HTTP Request Action

The HTTP Request Action node is the Swiss-Army knife for integrating Helmut with third-party REST APIs. It can send HTTP requests to any REST-based system and returns the full response (status code, headers, and body) to the stream for further processing.

Input Parameters

Domain Name Base URL (scheme + host, optionally port) of the target API. Example: https://api.example.com or http://192.168.1.10:8080

Path Endpoint path appended to the domain name. Example: /v1/users

Method HTTP verb to use: GET, POST, PUT, PATCH, DELETE

Headers Optional list of request headers in Key:Value format. Example: Content-Type:application/json

Body Optional request payload (typically JSON) for methods that support a body (POST/PUT/PATCH).

Skip SSL/TLS Verification If enabled, certificate validation is disabled for HTTPS requests (useful for self-signed certificates).

Timeout Maximum time (in seconds) to wait for a response.

Async Enables or disables asynchronous execution.

HTTP Request Action

Output and Wildcards

The node captures the complete response and makes it available via:

The response object is structured into:

  • code — HTTP status code (e.g., 200, 404, 500)

  • headers — response headers

  • body — response payload (parsed JSON when applicable)

This structure makes it easy to extract only what you need by using the JSON Extract Action node.

Typical Use Cases

  • creating or updating records in external systems (MAM, CMS, ticketing, etc.)

  • triggering webhooks or automation endpoints

  • fetching metadata for workflow decisions

  • sending job or delivery status updates

  • authenticating and retrieving session tokens

Example Response (simplified)

A successful request typically returns an object like:

  • code: 200

  • headers: response header map

  • body: JSON payload (e.g., user object, token, created resource)

Important Notes

  • The Headers field must be formatted correctly (Key:Value).

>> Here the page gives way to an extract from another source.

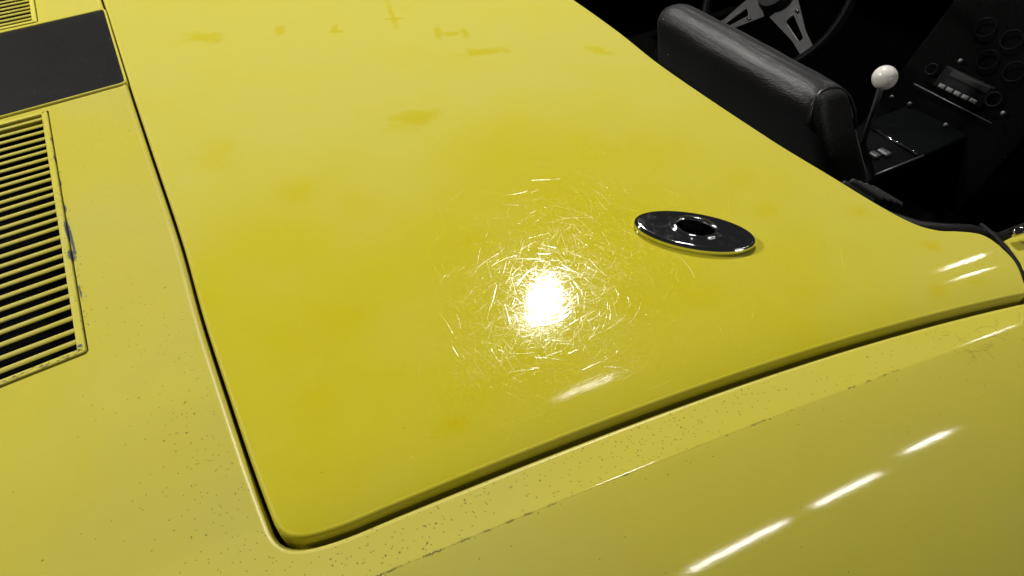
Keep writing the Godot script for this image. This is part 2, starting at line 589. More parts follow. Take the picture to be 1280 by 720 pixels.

Incorrect formatting may cause the request to fail or be interpreted incorrectly.

  • Use Skip SSL/TLS Verification only when necessary (e.g., internal endpoints with self-signed certs). Disabling verification reduces security.

  • For long-running endpoints, increase the Timeout or move the call to an asynchronous workflow path (e.g., Split Stream).

Practical Tip

If you need to chain multiple API calls (login → token → next request), store the returned token from body and re-use it in the next node’s headers (e.g., Authorization: Bearer <token>).